Saturday, April 22, 2006

Shocker: Le Pen gaining support in France.

France: Not a shocker considering almost the same thing is happening with the BNP in the UK.

PARIS, April 22 — France's far-right political party, the National Front, has emerged stronger than ever from the civil unrest that has plagued the country in the past six months, a new survey shows, suggesting that the party could play a major role in the presidential election next year. The National Front's outspoken and vehemently anti-immigration leader, Jean-Marie Le Pen, has had occasional bursts of support before: four years ago, he made it to the runoff for president, losing to President Jacques Chirac.
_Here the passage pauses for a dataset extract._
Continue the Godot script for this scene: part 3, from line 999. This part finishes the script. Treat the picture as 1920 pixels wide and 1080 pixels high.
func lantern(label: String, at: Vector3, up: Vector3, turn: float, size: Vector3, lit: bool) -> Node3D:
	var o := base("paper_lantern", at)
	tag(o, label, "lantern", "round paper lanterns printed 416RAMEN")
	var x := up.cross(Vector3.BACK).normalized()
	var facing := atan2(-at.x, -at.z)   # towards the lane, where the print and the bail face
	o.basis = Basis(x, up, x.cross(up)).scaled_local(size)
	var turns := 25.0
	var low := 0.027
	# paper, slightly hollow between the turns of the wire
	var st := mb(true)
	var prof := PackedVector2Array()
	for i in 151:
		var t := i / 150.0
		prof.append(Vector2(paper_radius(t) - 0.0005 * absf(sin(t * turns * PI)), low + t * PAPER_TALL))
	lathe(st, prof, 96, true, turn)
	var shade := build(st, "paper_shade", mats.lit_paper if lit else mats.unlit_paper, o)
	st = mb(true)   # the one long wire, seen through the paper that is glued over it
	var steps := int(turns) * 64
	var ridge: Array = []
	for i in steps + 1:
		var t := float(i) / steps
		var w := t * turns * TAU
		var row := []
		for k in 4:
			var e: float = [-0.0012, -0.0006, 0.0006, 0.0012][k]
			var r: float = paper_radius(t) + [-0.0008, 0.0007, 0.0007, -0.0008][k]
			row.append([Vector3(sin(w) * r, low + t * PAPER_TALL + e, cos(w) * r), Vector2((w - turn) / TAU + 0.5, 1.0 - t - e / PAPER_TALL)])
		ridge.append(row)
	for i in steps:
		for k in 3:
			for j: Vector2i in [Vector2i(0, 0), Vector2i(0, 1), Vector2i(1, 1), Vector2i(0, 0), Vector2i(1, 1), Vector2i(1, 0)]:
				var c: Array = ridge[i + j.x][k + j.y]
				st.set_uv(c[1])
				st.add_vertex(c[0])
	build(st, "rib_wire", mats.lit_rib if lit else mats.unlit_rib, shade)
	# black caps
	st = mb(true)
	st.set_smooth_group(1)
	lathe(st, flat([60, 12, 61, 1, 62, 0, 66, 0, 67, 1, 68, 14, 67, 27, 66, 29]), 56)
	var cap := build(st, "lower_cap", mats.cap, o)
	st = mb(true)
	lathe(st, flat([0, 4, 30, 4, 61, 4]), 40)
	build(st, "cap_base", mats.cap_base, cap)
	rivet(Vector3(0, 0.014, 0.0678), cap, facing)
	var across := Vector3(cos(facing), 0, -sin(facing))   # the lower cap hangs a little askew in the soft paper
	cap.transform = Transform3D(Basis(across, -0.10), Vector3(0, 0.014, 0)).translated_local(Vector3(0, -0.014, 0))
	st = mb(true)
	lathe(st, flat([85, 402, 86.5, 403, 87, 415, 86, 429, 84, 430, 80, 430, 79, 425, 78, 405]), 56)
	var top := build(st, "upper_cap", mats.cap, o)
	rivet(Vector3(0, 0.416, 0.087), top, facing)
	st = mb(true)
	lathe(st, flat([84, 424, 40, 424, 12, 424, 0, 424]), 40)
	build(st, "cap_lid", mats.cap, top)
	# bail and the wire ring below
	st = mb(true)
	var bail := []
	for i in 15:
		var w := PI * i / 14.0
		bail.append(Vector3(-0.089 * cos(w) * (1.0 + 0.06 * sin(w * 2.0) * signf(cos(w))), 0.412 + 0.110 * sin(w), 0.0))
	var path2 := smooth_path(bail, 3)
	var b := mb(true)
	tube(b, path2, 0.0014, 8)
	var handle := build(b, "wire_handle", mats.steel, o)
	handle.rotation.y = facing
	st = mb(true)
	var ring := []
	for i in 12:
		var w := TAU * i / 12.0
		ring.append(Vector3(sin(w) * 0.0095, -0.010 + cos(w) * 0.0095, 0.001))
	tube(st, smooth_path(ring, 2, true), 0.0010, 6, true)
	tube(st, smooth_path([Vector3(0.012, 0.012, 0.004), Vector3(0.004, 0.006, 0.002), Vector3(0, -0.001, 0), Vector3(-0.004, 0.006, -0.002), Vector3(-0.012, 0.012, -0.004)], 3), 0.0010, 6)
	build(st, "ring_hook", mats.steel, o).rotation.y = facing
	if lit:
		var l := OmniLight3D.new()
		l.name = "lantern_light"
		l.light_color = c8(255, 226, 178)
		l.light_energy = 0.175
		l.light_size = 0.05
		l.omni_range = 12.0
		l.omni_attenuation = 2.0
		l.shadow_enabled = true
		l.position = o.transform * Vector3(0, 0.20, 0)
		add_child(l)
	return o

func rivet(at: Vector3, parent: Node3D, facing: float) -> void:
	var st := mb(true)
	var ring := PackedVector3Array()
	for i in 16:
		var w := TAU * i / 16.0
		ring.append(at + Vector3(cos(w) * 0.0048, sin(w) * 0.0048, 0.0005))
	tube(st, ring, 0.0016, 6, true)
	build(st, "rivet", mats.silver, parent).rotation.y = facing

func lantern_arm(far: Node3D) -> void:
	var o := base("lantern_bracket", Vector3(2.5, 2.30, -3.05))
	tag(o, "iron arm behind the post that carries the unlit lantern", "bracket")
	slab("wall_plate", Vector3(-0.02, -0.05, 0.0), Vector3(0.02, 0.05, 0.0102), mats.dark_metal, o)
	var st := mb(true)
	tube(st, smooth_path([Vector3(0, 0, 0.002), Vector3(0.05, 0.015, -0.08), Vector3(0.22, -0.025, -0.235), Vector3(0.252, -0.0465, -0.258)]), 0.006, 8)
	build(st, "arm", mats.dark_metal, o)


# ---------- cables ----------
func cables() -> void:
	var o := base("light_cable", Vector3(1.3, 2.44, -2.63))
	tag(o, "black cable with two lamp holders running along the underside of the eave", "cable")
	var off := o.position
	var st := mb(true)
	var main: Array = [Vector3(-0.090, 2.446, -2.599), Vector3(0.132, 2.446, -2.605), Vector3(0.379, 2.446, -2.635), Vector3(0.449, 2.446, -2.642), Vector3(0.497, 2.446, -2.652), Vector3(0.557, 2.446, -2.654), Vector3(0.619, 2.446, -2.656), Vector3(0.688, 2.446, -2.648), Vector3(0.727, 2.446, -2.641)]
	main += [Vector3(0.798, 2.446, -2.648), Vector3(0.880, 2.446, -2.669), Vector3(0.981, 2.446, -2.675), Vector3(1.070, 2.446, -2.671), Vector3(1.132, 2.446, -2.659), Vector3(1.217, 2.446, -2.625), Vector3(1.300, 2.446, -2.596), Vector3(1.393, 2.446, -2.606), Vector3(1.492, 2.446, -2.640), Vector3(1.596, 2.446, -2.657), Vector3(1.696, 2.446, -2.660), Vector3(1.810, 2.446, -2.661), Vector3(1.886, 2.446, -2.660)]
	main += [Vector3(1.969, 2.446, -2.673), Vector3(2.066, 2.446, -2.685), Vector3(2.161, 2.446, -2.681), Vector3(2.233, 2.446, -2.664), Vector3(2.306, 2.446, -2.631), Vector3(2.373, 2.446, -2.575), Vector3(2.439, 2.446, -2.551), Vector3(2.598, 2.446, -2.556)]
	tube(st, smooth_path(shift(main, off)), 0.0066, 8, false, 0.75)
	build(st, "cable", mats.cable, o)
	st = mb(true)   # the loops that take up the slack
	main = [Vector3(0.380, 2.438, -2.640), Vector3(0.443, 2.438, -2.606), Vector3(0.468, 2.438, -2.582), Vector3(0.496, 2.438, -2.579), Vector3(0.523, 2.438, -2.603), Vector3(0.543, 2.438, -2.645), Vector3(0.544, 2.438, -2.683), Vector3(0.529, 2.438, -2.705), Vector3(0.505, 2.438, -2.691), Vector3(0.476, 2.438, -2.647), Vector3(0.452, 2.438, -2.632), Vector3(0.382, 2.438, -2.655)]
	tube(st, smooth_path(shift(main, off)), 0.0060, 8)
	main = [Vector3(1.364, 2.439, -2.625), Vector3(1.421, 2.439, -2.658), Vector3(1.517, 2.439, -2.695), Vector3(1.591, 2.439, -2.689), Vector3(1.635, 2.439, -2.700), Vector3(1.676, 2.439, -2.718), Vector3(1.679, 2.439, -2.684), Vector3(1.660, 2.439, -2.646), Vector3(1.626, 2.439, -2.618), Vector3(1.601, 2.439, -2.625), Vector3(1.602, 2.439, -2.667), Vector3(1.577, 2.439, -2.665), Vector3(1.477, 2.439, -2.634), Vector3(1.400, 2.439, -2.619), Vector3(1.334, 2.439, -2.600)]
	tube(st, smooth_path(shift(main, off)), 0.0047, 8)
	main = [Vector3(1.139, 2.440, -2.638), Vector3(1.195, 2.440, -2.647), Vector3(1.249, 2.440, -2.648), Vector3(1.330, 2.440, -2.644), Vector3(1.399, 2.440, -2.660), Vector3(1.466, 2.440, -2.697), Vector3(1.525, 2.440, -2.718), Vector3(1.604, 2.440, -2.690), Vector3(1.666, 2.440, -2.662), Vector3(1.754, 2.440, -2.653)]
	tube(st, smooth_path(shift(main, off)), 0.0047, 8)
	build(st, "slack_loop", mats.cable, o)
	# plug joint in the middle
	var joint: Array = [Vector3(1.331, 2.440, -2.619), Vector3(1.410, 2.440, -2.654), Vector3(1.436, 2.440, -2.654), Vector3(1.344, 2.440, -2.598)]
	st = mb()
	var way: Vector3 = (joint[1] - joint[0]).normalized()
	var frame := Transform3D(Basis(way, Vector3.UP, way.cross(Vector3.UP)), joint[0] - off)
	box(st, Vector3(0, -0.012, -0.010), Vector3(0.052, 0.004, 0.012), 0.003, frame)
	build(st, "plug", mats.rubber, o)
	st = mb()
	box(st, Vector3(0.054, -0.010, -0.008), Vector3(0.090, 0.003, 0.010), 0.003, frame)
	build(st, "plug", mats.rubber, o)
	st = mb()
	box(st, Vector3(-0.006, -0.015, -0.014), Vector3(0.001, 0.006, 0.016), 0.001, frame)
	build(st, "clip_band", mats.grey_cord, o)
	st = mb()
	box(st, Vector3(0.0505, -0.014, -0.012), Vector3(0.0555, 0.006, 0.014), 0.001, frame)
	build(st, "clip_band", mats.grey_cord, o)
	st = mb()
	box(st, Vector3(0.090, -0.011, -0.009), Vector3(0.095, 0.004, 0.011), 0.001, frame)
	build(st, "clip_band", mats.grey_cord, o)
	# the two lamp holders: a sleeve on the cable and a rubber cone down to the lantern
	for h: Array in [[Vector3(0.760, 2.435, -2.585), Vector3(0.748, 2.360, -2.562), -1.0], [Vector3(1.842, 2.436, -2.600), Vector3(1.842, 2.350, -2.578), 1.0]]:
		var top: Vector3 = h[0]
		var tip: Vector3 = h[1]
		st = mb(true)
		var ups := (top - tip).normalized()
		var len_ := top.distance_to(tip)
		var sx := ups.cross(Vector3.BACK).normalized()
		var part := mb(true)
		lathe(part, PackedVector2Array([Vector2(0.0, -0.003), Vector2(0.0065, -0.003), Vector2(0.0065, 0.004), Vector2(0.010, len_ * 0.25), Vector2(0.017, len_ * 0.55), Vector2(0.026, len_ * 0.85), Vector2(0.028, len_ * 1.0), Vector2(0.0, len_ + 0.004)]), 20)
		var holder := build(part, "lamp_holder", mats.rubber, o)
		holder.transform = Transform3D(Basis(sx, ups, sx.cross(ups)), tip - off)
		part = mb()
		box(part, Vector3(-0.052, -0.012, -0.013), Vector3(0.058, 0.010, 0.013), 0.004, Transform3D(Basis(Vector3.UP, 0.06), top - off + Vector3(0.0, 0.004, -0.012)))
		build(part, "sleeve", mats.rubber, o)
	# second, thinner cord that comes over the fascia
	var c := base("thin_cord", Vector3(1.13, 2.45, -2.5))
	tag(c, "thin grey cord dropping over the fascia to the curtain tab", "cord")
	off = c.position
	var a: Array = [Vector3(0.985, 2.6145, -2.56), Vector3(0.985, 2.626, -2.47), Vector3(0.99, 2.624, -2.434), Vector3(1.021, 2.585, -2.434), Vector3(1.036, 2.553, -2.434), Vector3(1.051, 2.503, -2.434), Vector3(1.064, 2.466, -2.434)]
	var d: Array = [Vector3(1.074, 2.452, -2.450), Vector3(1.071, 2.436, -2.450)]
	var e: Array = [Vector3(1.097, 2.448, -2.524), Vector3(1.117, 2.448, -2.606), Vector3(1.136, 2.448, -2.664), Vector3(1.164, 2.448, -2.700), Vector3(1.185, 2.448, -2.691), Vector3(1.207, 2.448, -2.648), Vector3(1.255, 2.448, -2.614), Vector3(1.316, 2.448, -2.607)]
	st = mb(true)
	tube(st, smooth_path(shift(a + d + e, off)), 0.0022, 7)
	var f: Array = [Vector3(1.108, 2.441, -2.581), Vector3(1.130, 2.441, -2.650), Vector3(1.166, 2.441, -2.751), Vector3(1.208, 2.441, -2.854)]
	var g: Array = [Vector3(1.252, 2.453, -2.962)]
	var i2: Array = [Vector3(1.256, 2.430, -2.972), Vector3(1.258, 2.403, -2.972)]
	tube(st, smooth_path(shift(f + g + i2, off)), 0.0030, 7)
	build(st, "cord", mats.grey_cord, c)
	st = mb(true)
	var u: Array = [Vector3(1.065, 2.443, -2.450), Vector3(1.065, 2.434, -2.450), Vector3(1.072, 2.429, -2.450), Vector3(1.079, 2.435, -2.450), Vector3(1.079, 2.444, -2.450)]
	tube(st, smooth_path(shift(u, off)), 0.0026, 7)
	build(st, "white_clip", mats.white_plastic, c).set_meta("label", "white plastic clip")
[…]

But after riots by second-generation immigrant youth last fall, Mr. Le Pen's approval rating in polls surged five percentage points, to 21 percent, according to a survey by IFOP, a French polling institute, published Friday. That is not far behind the approval rating of Mr. Chirac's would-be successor, Dominique de Villepin, the embattled prime minister, whose score slumped to 29 percent this month amid the political fiasco when nationwide protests forced the government to scrap a new labor law. Frédéric Dabi, who wrote the report, said a string of national crises had bolstered Mr. Le Pen's standing, including the resounding rejection last year of a proposed European constitution, which was officially supported by Mr. Chirac's governing Union for a Popular Movement Party and the opposition Socialist Party. A nationwide outburst of vandalism and arson by the children of France's largely Muslim immigrants further played into Mr. Le Pen's hands: the National Front responded with a computer-generated video that showed Paris in flames beneath the banner, "Immigration, explosion in the suburbs, Le Pen foretold it." The image of French-Arab and French-African youths hurling bottles and stones at the country's antiriot police during the recent demonstrations against the labor law is only likely to reinforce support for Mr. Le Pen, Mr. Dabi said. "All of these crises were very different, but their common point is that they benefited parties outside the political system," Mr. Dabi said. The National Front holds no seats in Parliament, but it has up to 30 percent of the seats on some municipal councils, many seats on regional councils and seven seats in the European Parliament. More than a third of respondents in the IFOP survey said Mr. Le Pen's party was in tune with "the concerns of French people."